> [What is asked]
Return the material exactly, first line through the line containing "C = sc.collection", and nothing more. Pictures stay out.

> [Data extract]
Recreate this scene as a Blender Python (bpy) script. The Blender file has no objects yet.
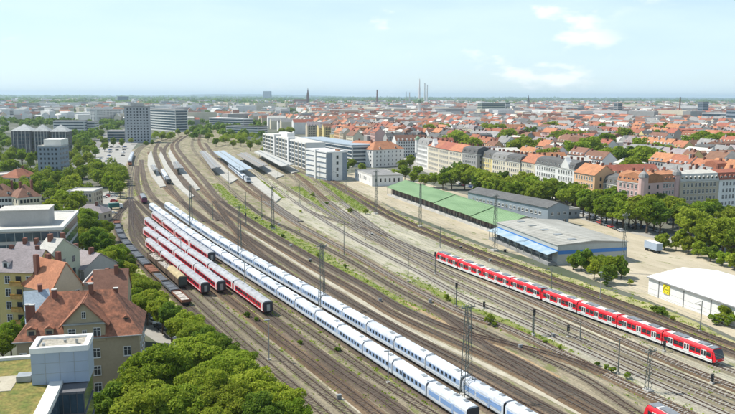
import bpy, bmesh, math, random
import numpy as np
from mathutils import Vector, Matrix
random.seed(7); rng = np.random.default_rng(7)
sc = bpy.context.scene
C = sc.collection

# ------------------------------------------------------------------ camera, sky, sun, exposure
CAM_H = 60.0
FPX = 740.0
PITCH = math.radians(8.52); ROLL = math.radians(0.27)
cam_d = bpy.data.cameras.new('camera'); cam = bpy.data.objects.new('camera', cam_d); C.objects.link(cam)
cam_d.sensor_width = 36.0; cam_d.lens = FPX / 735.0 * 36.0
cam_d.clip_start = 1.0; cam_d.clip_end = 120000.0
FW = Vector((0, math.cos(PITCH), -math.sin(PITCH)))
UP0 = Vector((0, math.sin(PITCH), math.cos(PITCH))); RT0 = Vector((1, 0, 0))
RT = RT0 * math.cos(ROLL) + UP0 * math.sin(ROLL)
UP = UP0 * math.cos(ROLL) - RT0 * math.sin(ROLL)
M = Matrix((RT, UP, -FW)).transposed()
cam.matrix_world = Matrix.Translation((0, 0, CAM_H)) @ M.to_4x4()
sc.camera = cam

SUN_EL = math.radians(54)
SUN_AZ = math.atan2(-0.95, 0.30)            # measured from +Y towards +X
sdir = Vector((math.sin(SUN_AZ) * math.cos(SUN_EL), math.cos(SUN_AZ) * math.cos(SUN_EL), math.sin(SUN_EL)))
sun_d = bpy.data.lights.new('sun', 'SUN'); sun_d.energy = 5.0; sun_d.angle = math.radians(0.55); sun_d.color = (1.0, 0.95, 0.86)
sun = bpy.data.objects.new('sun', sun_d); C.objects.link(sun)
sun.rotation_mode = 'QUATERNION'; sun.rotation_quaternion = sdir.to_track_quat('Z', 'Y')
sun.location = (-300, 100, 400)

world = bpy.data.worlds.new('World'); sc.world = world; world.use_nodes = True
nt = world.node_tree; nt.nodes.clear()
out = nt.nodes.new('ShaderNodeOutputWorld'); bg = nt.nodes.new('ShaderNodeBackground')
sky = nt.nodes.new('ShaderNodeTexSky'); sky.sky_type = 'NISHITA'; sky.sun_disc = False
sky.sun_elevation = SUN_EL; sky.sun_rotation = SUN_AZ
sky.altitude = 500; sky.air_density = 1.0; sky.dust_density = 0.6; sky.ozone_density = 1.6
bg.inputs['Strength'].default_value = 0.11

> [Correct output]
Recreate this scene as a Blender Python (bpy) script. The Blender file has no objects yet.
import bpy, bmesh, math, random
import numpy as np
from mathutils import Vector, Matrix
random.seed(7); rng = np.random.default_rng(7)
sc = bpy.context.scene
C = sc.collection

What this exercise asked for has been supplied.